Barr has quite notably used applause lines during this campaign from his early days in Congress, frequently bringing up the Clinton Impeachment, Janet Reno, and Waco.  If he’s going to bring up GOP applause lines in the past, then he should bring up the one most appropriate to himself: Flip-Flop.  It’s not just for John Kerry anymore.  It’s the best description of the weathervane that is Bob Barr.


  1. Jack Harrison says:

    As a resident of Cobb County, there’s something off about the people running in the 11th. This piece about Barr is just like the ones in the previous weeks and shows that he shouldn’t win and that he CAN’T win as long as there’s a semi-decent alternative. I have a friend who signed up for his “Small business committee” not knowing what he was signing up for and is resending his name.

    The candidate I was planning on supporting was Tricia Pridemore but that campaign is an even bigger let down. She was supposed to get the Governors endorsement and now that she clearly isnt getting it has taken to implying a false connection. There was a article in MDJ today where she did it again, talking about how great the governor was and then getting shut down by a Deal staffer. Plus every time she’s asked about the issues, she looks like a deer in the head lights.

  2. northside101 says:

    Blue-trending CD 11? You must be kidding….Romney got two-thirds of the vote in the district last year, and it voted heavily Republican (under current lines) in every statewide contest in 2010—73 percent Isakson, 65 percent Deal, 69 percent Cagle, 69 percent Olens, 69 percent Gary Black (you get the idea)…and the district was only 15 percent black in voter registration last year. Rare is the Democrat elected from any district these days in Georgia that has such a low black percentage….

  3. bulldawg11 says:

    The more I read about Bob Barr the less I like him. Has someone started the countdown till he calls this negative campaigning?

  4. bkeahl says:

    I agree Barr faces challenges as a result of his party and other affiliations after losing the 2002 Primary. But I will say he represents his constituents well. I remember back in the 90’s one of the old Rockefeller Republicans in the party sneering that Bob Barr was really very anti-gun and was only taking the pro-gun stance because it was what the people in the district wanted. I responded by saying I didn’t care if he cried himself to sleep over it, as long as his votes were “right”.

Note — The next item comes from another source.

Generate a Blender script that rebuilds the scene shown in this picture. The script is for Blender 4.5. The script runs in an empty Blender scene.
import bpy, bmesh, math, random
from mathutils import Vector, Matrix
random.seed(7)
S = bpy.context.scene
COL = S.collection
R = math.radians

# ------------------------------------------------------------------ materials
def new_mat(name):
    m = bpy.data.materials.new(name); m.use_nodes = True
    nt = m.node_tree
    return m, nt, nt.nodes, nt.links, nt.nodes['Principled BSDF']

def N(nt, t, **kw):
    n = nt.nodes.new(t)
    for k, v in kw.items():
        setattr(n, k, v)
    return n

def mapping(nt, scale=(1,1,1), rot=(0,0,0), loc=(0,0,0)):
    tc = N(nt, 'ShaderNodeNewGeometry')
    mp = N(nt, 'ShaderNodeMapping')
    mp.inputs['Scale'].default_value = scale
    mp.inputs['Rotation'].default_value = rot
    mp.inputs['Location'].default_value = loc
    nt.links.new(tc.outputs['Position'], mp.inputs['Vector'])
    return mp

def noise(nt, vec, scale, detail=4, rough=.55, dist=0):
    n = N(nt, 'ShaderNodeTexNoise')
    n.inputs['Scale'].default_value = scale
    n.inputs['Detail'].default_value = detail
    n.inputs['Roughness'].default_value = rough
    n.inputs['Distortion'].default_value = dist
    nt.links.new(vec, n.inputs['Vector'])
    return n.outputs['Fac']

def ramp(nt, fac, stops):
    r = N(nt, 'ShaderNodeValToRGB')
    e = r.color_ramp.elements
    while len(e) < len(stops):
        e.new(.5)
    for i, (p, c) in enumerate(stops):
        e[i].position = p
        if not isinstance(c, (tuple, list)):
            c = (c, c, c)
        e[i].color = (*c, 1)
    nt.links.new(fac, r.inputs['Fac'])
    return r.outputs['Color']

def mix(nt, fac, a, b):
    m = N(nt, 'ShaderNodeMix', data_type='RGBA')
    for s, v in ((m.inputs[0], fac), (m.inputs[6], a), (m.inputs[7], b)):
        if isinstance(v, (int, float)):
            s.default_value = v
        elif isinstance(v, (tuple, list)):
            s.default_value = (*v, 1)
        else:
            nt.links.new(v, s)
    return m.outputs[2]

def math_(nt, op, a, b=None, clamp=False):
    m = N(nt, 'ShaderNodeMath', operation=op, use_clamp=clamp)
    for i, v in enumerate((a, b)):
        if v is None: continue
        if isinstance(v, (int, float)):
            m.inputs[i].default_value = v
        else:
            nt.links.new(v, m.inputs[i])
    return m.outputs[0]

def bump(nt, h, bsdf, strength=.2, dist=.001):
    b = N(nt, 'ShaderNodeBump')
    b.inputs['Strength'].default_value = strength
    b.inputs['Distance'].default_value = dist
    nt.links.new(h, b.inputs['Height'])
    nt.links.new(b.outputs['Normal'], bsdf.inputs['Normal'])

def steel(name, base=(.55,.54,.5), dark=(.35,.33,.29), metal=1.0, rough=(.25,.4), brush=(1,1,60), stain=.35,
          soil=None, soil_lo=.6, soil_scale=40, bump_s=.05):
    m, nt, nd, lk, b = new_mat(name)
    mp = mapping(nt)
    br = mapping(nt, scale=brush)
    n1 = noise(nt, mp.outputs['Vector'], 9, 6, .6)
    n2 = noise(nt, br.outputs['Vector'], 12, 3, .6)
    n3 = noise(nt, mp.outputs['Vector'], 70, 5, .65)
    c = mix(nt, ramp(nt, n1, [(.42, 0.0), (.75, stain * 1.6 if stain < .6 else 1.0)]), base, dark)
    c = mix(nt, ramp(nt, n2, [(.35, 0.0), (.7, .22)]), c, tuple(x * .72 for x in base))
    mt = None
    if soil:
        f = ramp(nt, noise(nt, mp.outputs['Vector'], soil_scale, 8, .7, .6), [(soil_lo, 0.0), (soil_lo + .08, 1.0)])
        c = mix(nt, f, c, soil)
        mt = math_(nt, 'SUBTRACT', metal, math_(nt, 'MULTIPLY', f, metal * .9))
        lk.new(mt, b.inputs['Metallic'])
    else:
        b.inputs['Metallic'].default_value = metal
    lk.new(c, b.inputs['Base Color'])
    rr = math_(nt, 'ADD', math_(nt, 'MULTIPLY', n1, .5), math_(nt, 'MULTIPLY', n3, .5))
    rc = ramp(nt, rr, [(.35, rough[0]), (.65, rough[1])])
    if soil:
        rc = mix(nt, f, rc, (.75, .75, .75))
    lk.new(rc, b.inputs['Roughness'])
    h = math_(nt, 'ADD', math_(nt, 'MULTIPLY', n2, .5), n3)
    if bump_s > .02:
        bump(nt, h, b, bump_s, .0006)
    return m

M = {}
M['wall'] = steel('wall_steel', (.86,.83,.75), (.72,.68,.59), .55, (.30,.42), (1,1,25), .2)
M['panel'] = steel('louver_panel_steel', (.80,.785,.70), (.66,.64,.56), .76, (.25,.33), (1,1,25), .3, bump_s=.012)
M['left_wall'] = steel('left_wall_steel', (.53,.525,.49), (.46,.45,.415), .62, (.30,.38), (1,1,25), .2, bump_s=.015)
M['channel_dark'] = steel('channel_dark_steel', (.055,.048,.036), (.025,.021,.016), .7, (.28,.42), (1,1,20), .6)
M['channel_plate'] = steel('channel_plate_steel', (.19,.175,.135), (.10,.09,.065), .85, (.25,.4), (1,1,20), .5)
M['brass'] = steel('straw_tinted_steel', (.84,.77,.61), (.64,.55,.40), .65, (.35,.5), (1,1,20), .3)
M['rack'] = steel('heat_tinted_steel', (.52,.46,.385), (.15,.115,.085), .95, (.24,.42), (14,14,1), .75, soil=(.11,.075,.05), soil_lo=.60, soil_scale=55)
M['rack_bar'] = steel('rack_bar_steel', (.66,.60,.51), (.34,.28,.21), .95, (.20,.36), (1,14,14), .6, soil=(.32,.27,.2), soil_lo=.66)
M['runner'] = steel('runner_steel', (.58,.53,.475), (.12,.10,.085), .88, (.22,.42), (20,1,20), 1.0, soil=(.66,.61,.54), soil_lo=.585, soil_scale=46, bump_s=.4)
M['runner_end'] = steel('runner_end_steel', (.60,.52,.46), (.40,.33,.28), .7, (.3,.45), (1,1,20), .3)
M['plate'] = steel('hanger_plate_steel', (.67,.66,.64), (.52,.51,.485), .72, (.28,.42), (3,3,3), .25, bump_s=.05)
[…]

    So, should he win, expect he’ll honor his campaign positions to a far greater extent than most politicians and he’ll actively work to promote those positions. No doubt his move to and from the Libertarian Party and lobbying with the ACLU and drug legalization crowd makes for a steep climb though.

    • bulldawg11 says:

      See I think that’s what people mean when they say there’s something sad about Barrs campaign. He doesn’t care about what issues he represents as long as he’s in congress.

      I personally want a congressmen that believes what they say. It increases motivation to do something about it.

  5. Rick Day says:

    I didn’t hear all this nittering when The Guv™ flopped from D to R. Indeed the exodus of cowards who run to the party du jour on both sides of the aisle over the decades are the ultimate ‘flip flops’.

    Now see, R’s…this is your problem and this is why you are phasing out of being part of the process.

    You can’t stand change. You want things the same. You want candidates who are, right or wrong, steadfast in the rightness and wrongness.

    People change over the years. My political leanings have come more to center over the decades (although Reagan/Bush41-43 did little to assist in that shift). I appreciate it when a person changes their mind.

    You guys can’t stand it and think it is a display of weakness. I consider it a badge of courage. “I was wrong” is what we need MORE of, not “I’m riding this position straight to Hell”

    *shrugs* it’s your future. Fritter it away with rigid demagoguery, I’m good with it.